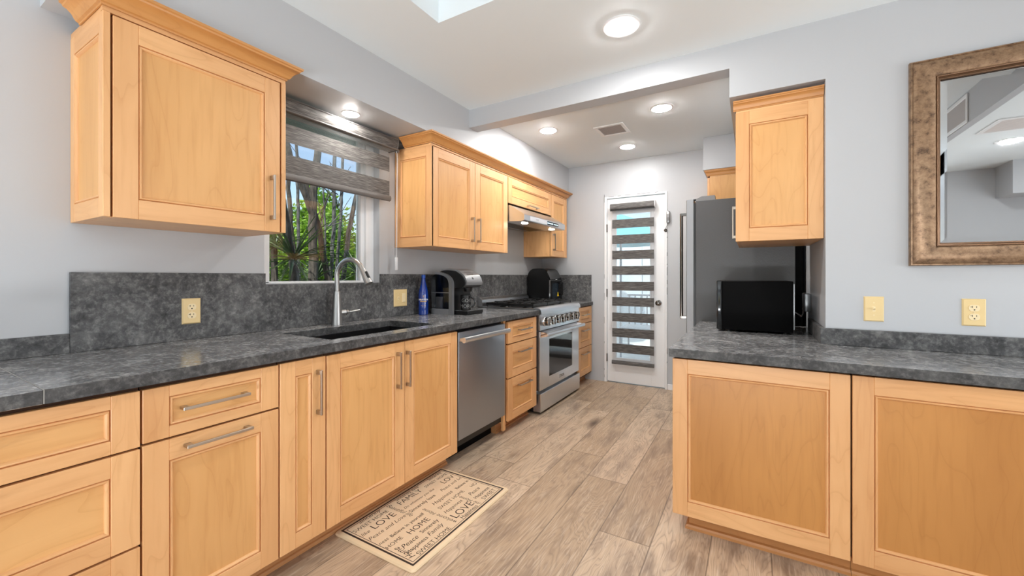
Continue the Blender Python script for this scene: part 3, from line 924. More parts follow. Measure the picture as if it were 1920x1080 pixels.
# ------------------------------------------------------------------ range hood
r = thing('range_hood', 'slim stainless range hood with lit display under the lift-up cabinet', 'hood', (-2.0, 3.65, 1.71))
prof = [(XW + .003, 1.725), (-1.80, 1.706), (-1.762, 1.708), (-1.752, 1.715), (-1.750, 1.762), (-1.757, 1.770), (-1.90, 1.858), (XW + .003, 1.877)]
mb = MB().prism(prof, lambda p, q, t_: (p, t_, q), 3.19, 4.105, STEEL)
mb.build('body', r, r)
mb = MB().box(-1.7508, -1.7485, 3.30, 3.95, 1.7195, 1.760, plain('hood_panel_silver', srgb(214, 216, 220), .35, .3), .0008)
fp = mb.build('control_panel', r, r)
mb = MB().box(-1.7488, -1.7478, 3.66, 3.93, 1.7215, 1.757, BLACKGLOSS)
dp = mb.build('display', fp, r)
for (ya, yb) in ((3.665, 3.70), (3.71, 3.735), (3.745, 3.79), (3.82, 3.832), (3.846, 3.858), (3.872, 3.884), (3.898, 3.91)):
    MB().box(-1.7479, -1.7472, ya, yb, 1.735, 1.743, LED).build('display_light', fp, r)
vs, fs = text_mesh('THOR', .022)
MB().add([(-1.7482, 3.41 + p, 1.733 + q) for p, q in vs], fs, GREYPLASTIC).build('lettering', fp, r)
mb = MB()
for i in range(26):
    y = 3.25 + i * .031
    mb.box(-2.16, -1.90, y, y + .018, 1.7125 - .0, 1.7175, SMOKECHROME)
mb.build('grease_filter', r, r)
for y in (3.343, 3.934):
    MB().lathe([(.03, 0), (.03, -.004), (.024, -.006), (.001, -.006)], (-1.83, y, 1.7065), (0, 0, 1), LENS_HOOD, 20).build('lamp', r, r)

# ------------------------------------------------------------------ range
RY0, RY1 = 3.186, 4.118
r = thing('range', 'stainless six burner gas range with black grates and a row of knobs', 'range', (-1.9, 3.65, 0))
mb = MB()
mb.box(-2.25, -1.642, RY0, RY1, .06, .905, STEEL_DW, .002)
mb.box(-2.24, -1.66, RY0 + .01, RY1 - .01, .025, .06, BLACK)
for x in (-2.2, -1.7):
    for y in (RY0 + .06, RY1 - .06): mb.cyl((x, y, 0), (x, y, .026), .02, BLACK)
mb.build('body', r, r)
mb = MB().box(-2.19, -1.655, RY0 + .012, RY1 - .012, .905, .917, BLACKMETAL, .002)
mb.box(-2.2, -1.643, RY0, RY0 + .012, .905, .925, STEEL, .002); mb.box(-2.2, -1.643, RY1 - .012, RY1, .905, .925, STEEL, .002)
mb.build('cooktop', r, r)
# bull-nose and control panel
prof = [(-1.655, .905), (-1.655, .93), (-1.64, .935), (-1.614, .934), (-1.596, .926), (-1.583, .91), (-1.578, .892), (-1.578, .878), (-1.6, .872), (-1.642, .872)]
MB().prism(prof, lambda p, q, t_: (p, t_, q), RY0, RY1, STEEL).build('front_rail', r, r)
pr = [(-1.642, .873), (-1.597, .873), (-1.592, .735), (-1.642, .735)]
cp = MB().prism(pr, lambda p, q, t_: (p, t_, q), RY0 + .001, RY1 - .001, STEEL).build('control_panel', r, r)
vs, fs = text_mesh('THOR', .02)
MB().add([(-1.5925, 3.655 + p, .752 + q) for p, q in vs], fs, SMOKECHROME).build('lettering', cp, r)
for i in range(7):
    y = 3.288 + i * .1165
    k = MB().lathe([(.041, 0), (.041, .006), (.038, .009), (.0375, .011)], (-1.595, y, .807), (1, 0, 0), CHROME, 28)
    k.lathe([(.0375, .011), (.0355, .036), (.035, .040)], (-1.595, y, .807), (1, 0, 0), SMOKECHROME, 28)
    k.lathe([(.035, .040), (.038, .0405), (.038, .047), (.0345, .048), (.0335, .046), (.001, .0455)], (-1.595, y, .807), (1, 0, 0), CHROME, 28)
    ko = k.build('knob', r, r)
    MB().box(-1.551, -1.541, y - .007, y + .007, .777, .837, SMOKECHROME, .002).build('grip', ko, r)
# oven door
dm = MB()
WY_0, WY_1, WZ_0, WZ_1 = 3.385, 3.935, .298, .640
dm.box(-1.642, -1.597, RY0 + .002, WY_0, .205, .725, STEEL, .002); dm.box(-1.642, -1.597, WY_1, RY1 - .002, .205, .725, STEEL, .002)
dm.box(-1.642, -1.597, WY_0, WY_1, .205, WZ_0, STEEL); dm.box(-1.642, -1.597, WY_0, WY_1, WZ_1, .725, STEEL)
od = dm.build('oven_door', r, r)
MB().box(-1.63, -1.600, WY_0, WY_1, WZ_0, WZ_1, BLACKGLOSS).build('oven_window', od, r)
mb = MB().cyl((-1.535, RY0 + .012, .700), (-1.535, RY1 - .012, .700), .0165, STEEL)
for y in (RY0 + .03, RY1 - .03):
    mb.prism([(-1.598, .672), (-1.598, .724), (-1.562, .722), (-1.53, .712), (-1.522, .700), (-1.53, .688)], lambda p, q, t_: (p, t_, q), y - .02, y + .02, CHROME)
mb.build('handle', od, r)
bd = MB().box(-1.5975, -1.5935, 3.60, 3.72, .232, .272, STEEL, .001).build('name_plate', od, r)
vs, fs = text_mesh('THOR', .034, 0, .001)
mb = MB().add([(-1.5932, 3.622 + p, .241 + q) for p, q in vs], fs, BLACK)
mb.box(-1.5936, -1.5931, 3.604, 3.611, .236, .268, BLACK)
mb.build('lettering', bd, r)
MB().box(-1.66, -1.585, RY0 + .001, RY1 - .001, .022, .182, STEEL, .003).build('kick_drawer', r, r)
# back vent
prof = [(-2.252, .918), (-2.252, 1.005), (-2.238, 1.008), (-2.205, .985), (-2.2, .918)]
MB().prism(prof, lambda p, q, t_: (p, t_, q), RY0, RY1, STEEL).build('back_guard', r, r)
mb = MB()
for i in range(60):
    y = RY0 + .02 + i * .0152
    for k in range(3):
        f = .25 + k * .25
        x = -2.238 + (.033) * f; z = 1.008 - .023 * f
        mb.box(x - .002, x + .002, y, y + .007, z - .0006, z + .0016, BLACK)
mb.build('vent_holes', r, r)
# grates and burners
gw = (RY1 - RY0 - .05) / 3
for g in range(3):
    y0 = RY0 + .025 + g * gw; y1 = y0 + gw - .006
    mb = MB(); zt = .962; b = .011
    xa, xb = -2.175, -1.672
    for x in (xa, xb - b, (xa + xb) / 2 - b / 2): mb.box(x, x + b, y0, y1, zt - .022, zt, BLACKMETAL, .002)
    for y in (y0, y1 - b): mb.box(xa, xb, y, y + b, zt - .022, zt, BLACKMETAL, .002)
    for x in (xa + .0, (xa + xb) / 2 - b / 2, xb - b):
        for y in (y0, y1 - b): mb.box(x, x + b, y, y + b, .917, zt, BLACKMETAL, .002)
    ym = (y0 + y1) / 2
    for cx in (xa + .126, xb - .126):
        for dx, dy in ((1, 0), (-1, 0)):
            mb.box(cx + dx * .03, cx + dx * .122, ym - b / 2, ym + b / 2, zt - .02, zt + .006, BLACKMETAL, .002)
        for dy in (1, -1):
            mb.box(cx - b / 2, cx + b / 2, ym + dy * .03, ym + dy * (gw / 2 - .006), zt - .02, zt + .006, BLACKMETAL, .002)
        for dx in (1, -1):
            for dy in (1, -1):
                mb.box(cx + dx * .06 - b / 2, cx + dx * .06 + b / 2, ym + dy * .07, ym + dy * (gw / 2 - .006), zt - .02, zt + .004, BLACKMETAL, .002)
    mb.build('grate', r, r)
    for cx in (xa + .126, xb - .126):
        MB().lathe([(.055, 0), (.052, .008), (.04, .012), (.04, .02), (.043, .022), (.043, .028), (.03, .031), (.001, .031)], (cx, ym, .917), (0, 0, 1), BLACKMETAL, 24).build('burner', r, r)

# ------------------------------------------------------------------ faucet
fx, fy = -2.187, 1.607
r = thing('faucet', 'tall brushed steel gooseneck faucet with pull-down spray head behind the sink', 'faucet', (fx, fy, CT))
MB().lathe([(.001, 0), (.033, 0), (.033, .006), (.0325, .012), (.027, .12), (.0215, .195), (.0205, .203), (.019, .204), (.001, .204)], (fx, fy, CT), (0, 0, 1), FAUCET, 32).build('body', r, r)
dirv = Vector((.245, .03, 0)).normalized(); span = .245
pts = [Vector((fx, fy, CT + .20)), Vector((fx, fy, 1.20))]
rad = span / 2 * .86
for i in range(0, 15):
    a = math.pi - math.pi * .86 * i / 14
    pts.append(Vector((fx, fy, 1.205)) + dirv * (rad + rad * math.cos(a)) + Vector((0, 0, rad * 1.0 * math.sin(a))))
MB().tube(pts, [.0145] * len(pts), FAUCET, 18).build('neck', r, r)
e = pts[-1]; td = (pts[-1] - pts[-2]).normalized()
hd = MB().tube([e - td * .004, e + td * .012, e + td * .05, e + td * .098], [.0155, .0165, .019, .0235], FAUCET, 22)
ho = hd.build('spray_head', r, r)
q = e + td * .05 + dirv * .012 + Vector((0, 0, .012))
MB().tube([q - td * .02, q + td * .022], [.0085, .0105], BLACK, 12).build('spray_button', ho, r)
side = Vector((.35, .94, 0)).normalized()
b0 = Vector((fx, fy, CT + .073))
hb = MB().tube([b0 + side * .02, b0 + side * .052], [.0175, .0175], FAUCET, 22).tube([b0 + side * .052, b0 + side * .055], [.0185, .0185], BLACK, 22).tube([b0 + side * .055, b0 + side * .066, b0 + side * .072], [.0175, .015, .008], FAUCET, 22)
hl = hb.build('handle_base', r, r)
MB().tube([b0 + side * .066, b0 + side * .09 + Vector((0, 0, .002)), b0 + side * .135 + Vector((.008, 0, .010))], [.0075, .0055, .0062], FAUCET, 14).build('lever', hl, r)

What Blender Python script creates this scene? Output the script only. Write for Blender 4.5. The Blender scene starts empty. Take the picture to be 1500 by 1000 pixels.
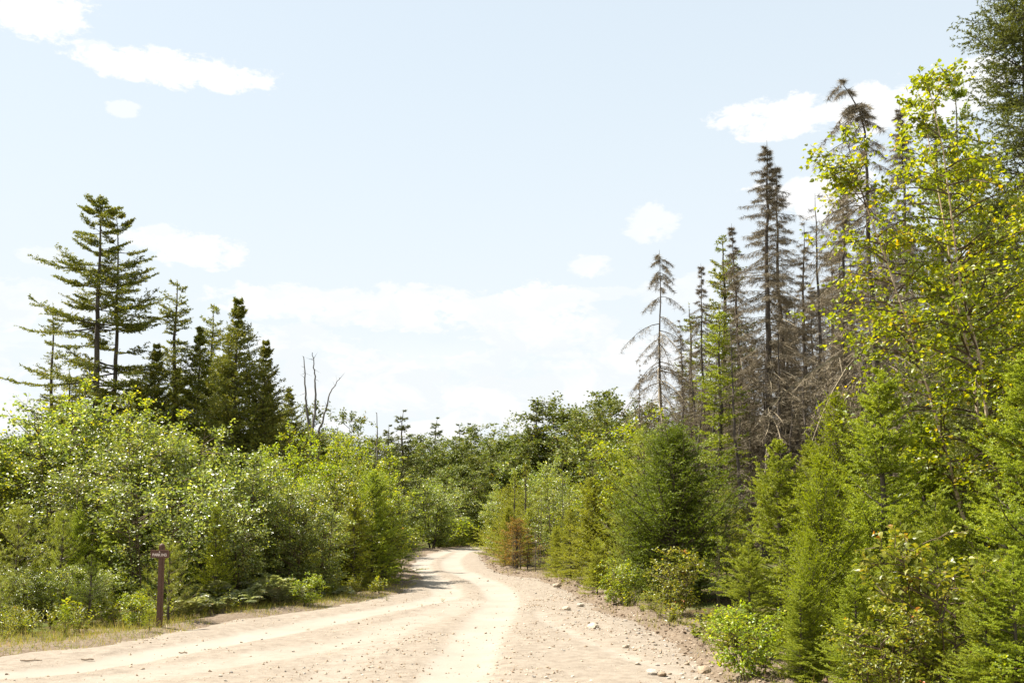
import bpy, math, random
import numpy as np
from mathutils import Vector

# ------------------------------------------------------------------ camera, light, world
SC = bpy.context.scene
COL = SC.collection
F = 1458.0                      # focal length in photo pixels (1500 wide)
EYE = 1.9
CY = 655.0                       # photo row of the optical axis (the picture is shifted upwards)
PITCH = math.atan((765 - CY) / F)
cp, sp = math.cos(PITCH), math.sin(PITCH)

cam_d = bpy.data.cameras.new("camera")
cam_d.sensor_width = 36.0
cam_d.lens = 36.0 * F / 1500.0
cam_d.shift_y = (CY - 500) / 1500.0
cam_d.clip_start = 0.1
cam_d.clip_end = 4000
cam = bpy.data.objects.new("camera", cam_d)
cam.location = (0, 0, EYE)
cam.rotation_euler = (math.pi / 2 + PITCH, 0, 0)
COL.objects.link(cam)
SC.camera = cam

SUN_AZ = math.radians(-72)      # from +Y, negative = towards -X (left)
SUN_EL = math.radians(57)
sun_d = bpy.data.lights.new("sun", 'SUN')
sun_d.energy = 5.0
sun_d.angle = math.radians(0.5)
sun_d.color = (1.0, 0.95, 0.86)
sun = bpy.data.objects.new("sun", sun_d)
sv = Vector((math.sin(SUN_AZ) * math.cos(SUN_EL), math.cos(SUN_AZ) * math.cos(SUN_EL), math.sin(SUN_EL)))
sun.rotation_euler = sv.to_track_quat('Z', 'Y').to_euler()
COL.objects.link(sun)

SC.view_settings.view_transform = 'Standard'
SC.view_settings.look = 'None'
SC.view_settings.exposure = 1.5
SC.view_settings.gamma = 1.0
SC.view_settings.use_curve_mapping = False
SC.cycles.max_bounces = 8
SC.cycles.diffuse_bounces = 4
SC.cycles.transmission_bounces = 4
SC.cycles.use_denoising = True


class NT:
    """small node-tree helper"""
    def __init__(s, tree):
        s.t = tree; s.n = tree.nodes; s.l = tree.links
        s.n.clear()

    def add(s, typ, **kw):
        n = s.n.new(typ)
        for k, v in kw.items():
            setattr(n, k, v)
        return n

    def put(s, sock, v):
        if v is None:
            return
        if hasattr(v, 'is_output') or isinstance(v, bpy.types.NodeSocket):
            s.l.new(v, sock)
        else:
            if isinstance(v, (tuple, list)) and len(v) == 3 and sock.type == 'RGBA':
                v = (*v, 1)
            sock.default_value = v

    def math(s, op, a, b=None, c=None, clamp=False):
        n = s.add('ShaderNodeMath', operation=op, use_clamp=clamp)
        s.put(n.inputs[0], a); s.put(n.inputs[1], b); s.put(n.inputs[2], c)
        return n.outputs[0]

    def mix(s, f, a, b, mode='MIX'):
        n = s.add('ShaderNodeMix', data_type='RGBA', blend_type=mode)
        n.clamp_factor = True
        s.put(n.inputs[0], f); s.put(n.inputs[6], a); s.put(n.inputs[7], b)
        return n.outputs[2]

    def noise(s, vec, scale, detail=4, rough=0.55, dist=0.0):
        n = s.add('ShaderNodeTexNoise')
        s.put(n.inputs['Vector'], vec)
        n.inputs['Scale'].default_value = scale
        n.inputs['Detail'].default_value = detail
        n.inputs['Roughness'].default_value = rough
        n.inputs['Distortion'].default_value = dist
        return n.outputs[0]

    def ramp(s, f, stops, interp='LINEAR'):
        n = s.add('ShaderNodeValToRGB')
        n.color_ramp.interpolation = interp
        els = n.color_ramp.elements
        while len(els) < len(stops):
            els.new(0.5)
        for e, (p, c) in zip(els, stops):
            e.position = p
            e.color = (*c, 1) if len(c) == 3 else c
        s.put(n.inputs[0], f)
        return n.outputs[0]

    def maprange(s, v, a, b, c=0.0, d=1.0, smooth=True):
        n = s.add('ShaderNodeMapRange', interpolation_type='SMOOTHSTEP' if smooth else 'LINEAR')
        s.put(n.inputs[0], v)
        for i, x in enumerate((a, b, c, d)):
            n.inputs[1 + i].default_value = x
        return n.outputs[0]


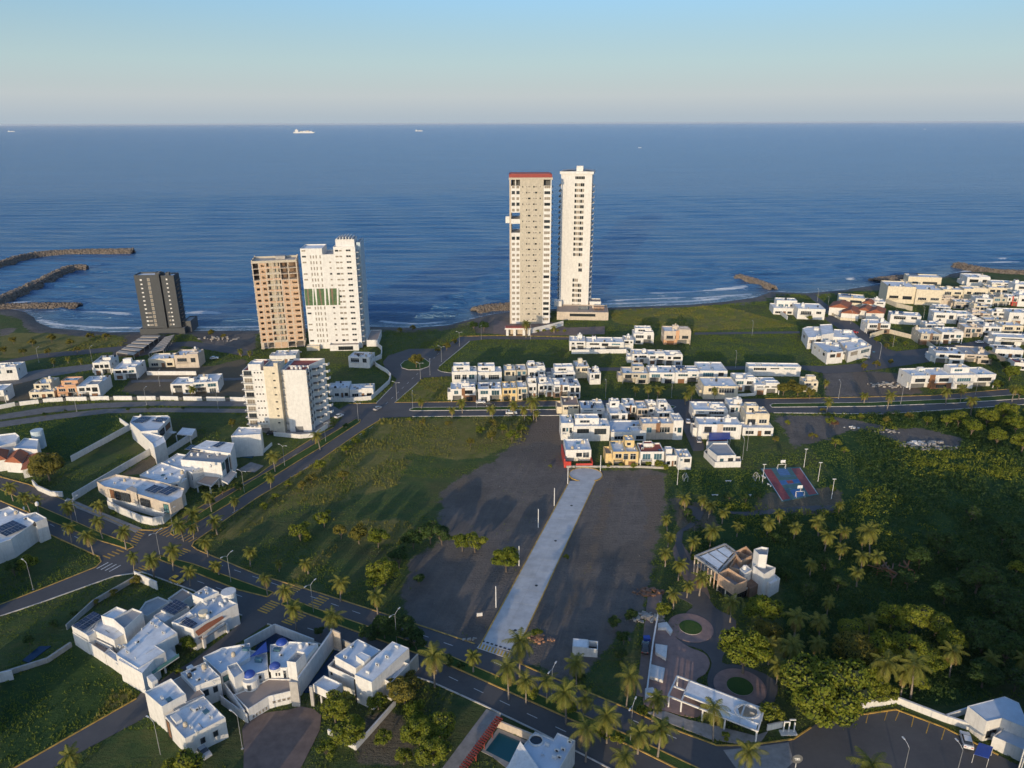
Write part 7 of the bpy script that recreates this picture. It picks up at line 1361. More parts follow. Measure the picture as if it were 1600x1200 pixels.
def scatter(name, n, poly_fn, hfn, mat, label, seed, kind='blade', wid=0.10):
    g = np.random.RandomState(seed); x = g.uniform(-250, 330, n * 3); y = 105 + (540 - 105) * g.rand(n * 3) ** 1.15; P_ = np.stack([x, y], -1)
    ok = poly_fn(P_); P_ = P_[ok][:n]; m = len(P_); hgt = hfn(P_, g)
    a = g.uniform(0, 6.283, (m, 3)); tilt = g.uniform(0.1, 0.55, (m, 3)); ox = g.normal(0, 0.16, (m, 3, 2)); V = np.zeros((m, 3, 3, 3), np.float32); sc = hgt[:, None]
    bx = P_[:, None, 0] + ox[..., 0]; by = P_[:, None, 1] + ox[..., 1]; wd = wid * (0.6 + 0.8 * g.rand(m, 3)) * (0.6 + sc)
    V[:, :, 0] = np.stack([bx - wd * np.cos(a), by - wd * np.sin(a), np.full_like(bx, -0.15)], -1); V[:, :, 1] = np.stack([bx + wd * np.cos(a), by + wd * np.sin(a), np.full_like(bx, -0.15)], -1)
    h3 = sc * g.uniform(0.6, 1.2, (m, 3)); V[:, :, 2] = np.stack([bx - np.sin(a) * tilt * h3, by + np.cos(a) * tilt * h3, h3], -1)
    V = V.reshape(-1, 3); F = np.arange(len(V)).reshape(-1, 3); me = np_mesh(name, V, F, [mat]); tag(link(bpy.data.objects.new(name, me)), label, kind='stuff')
def anyin(P_, L):
    m = np.zeros(len(P_), bool)
    for q in L: m |= inside(P_, q)
    return m
_blk = lambda P_: anyin(P_, ALLROADS + FLAT) | (P_[:, 1] > shore(P_[:, 0]) - 12)
_pat = lambda P_, s, k: vnoise(P_[:, 0] + 900, P_[:, 1] + 900, s, k)
scatter('grass', 210000, lambda P_: ~_blk(P_) & ~anyin(P_, SANDP + BROWN_LITP) & (_pat(P_, 9, 41) > 0.3), lambda P_, g: 0.12 + 0.42 * _pat(P_, 12, 42) * g.uniform(0.4, 1.3, len(P_)), 'grass_blade', 'short rough grass over the open plots', 11, wid=0.2)
scatter('tall_grass', 80000, lambda P_: ~_blk(P_) & anyin(P_, GOLD_LITP) & (_pat(P_, 7, 51) > 0.42), lambda P_, g: 0.35 + 0.6 * _pat(P_, 8, 52) * g.uniform(0.5, 1.3, len(P_)), 'grass_gold', 'tall golden grass with low sunlight painted into its colour', 12, wid=0.2)
scatter('lawn_grass', 60000, lambda P_: ~_blk(P_) & (anyin(P_, LUSHP[1:4]) | (P_[:, 1] > 330)) & ~anyin(P_, SANDP + BROWN_LITP), lambda P_, g: 0.16 + 0.36 * g.rand(len(P_)), 'grass_blade', 'thick green grass of the lawns and beach plots', 15, wid=0.22)
scatter('sand_weeds', 5000, lambda P_: ~_blk(P_) & anyin(P_, SANDP[:2] + BROWN_LITP) & (_pat(P_, 11, 61) > 0.66), lambda P_, g: 0.15 + 0.35 * g.rand(len(P_)), 'grass_blade', 'thin weeds on the dark sand lots', 13)
scatter('stones', 2600, lambda P_: ~_blk(P_) & anyin(P_, SANDP[:4] + BROWN_LITP) & (_pat(P_, 8, 64) > 0.5), lambda P_, g: 0.08 + 0.22 * g.rand(len(P_)) ** 3, 'rubble', 'loose stones and scraps on the bare lots', 17, wid=0.14)
def scrub():
    g = np.random.RandomState(4); n = 17000; x = g.uniform(40, 330, n); y = g.uniform(112, 310, n); P_ = np.stack([x, y], -1)
    ok = inside(P_, LUSHP[0]) & ~_blk(P_) & ~anyin(P_, SANDP + [pxpoly([(1040, 735), (1170, 700), (1215, 650), (1345, 660), (1335, 720), (1345, 775), (1300, 800), (1060, 785)])]) & (_pat(P_, 14, 71) > 0.22); P_ = P_[ok]; m = len(P_); k = 22
    hh = 0.6 + 2.9 * _pat(P_, 16, 72) * g.uniform(0.4, 1.2, m); rr = 0.8 + 0.9 * g.rand(m)
    d = g.normal(size=(m, k, 3)); d /= np.linalg.norm(d, axis=-1)[..., None]; d[..., 2] = np.abs(d[..., 2])
    C = np.stack([P_[:, 0], P_[:, 1], np.zeros(m)], -1)[:, None] + d * np.stack([rr, rr, hh], -1)[:, None]
    nrm = d + 0.5 * g.normal(size=d.shape); nrm /= np.linalg.norm(nrm, axis=-1)[..., None]; t = np.cross(nrm, g.normal(size=d.shape)); t /= np.linalg.norm(t, axis=-1)[..., None]; b = np.cross(nrm, t); s = g.uniform(0.20, 0.42, (m, k, 1))
    V = np.stack([C - t * s, C - b * s * 0.6, C + t * s, C + b * s * 0.6], 2).reshape(-1, 3); F = np.arange(len(V)).reshape(-1, 4)
    tag(link(bpy.data.objects.new('scrub', np_mesh('scrub', V, F, ['leaf_dark', 'leaf'], np.repeat((_pat(P_, 22, 73) + 0.25 * g.rand(m) > 0.80).astype(int), k)))), 'dense dark green scrub covering the ground at the right', kind='stuff')
scrub()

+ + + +

Looking at the entries above, how many lines contain the word "script"? Answer with the number alone.

## IN RESPONSE
3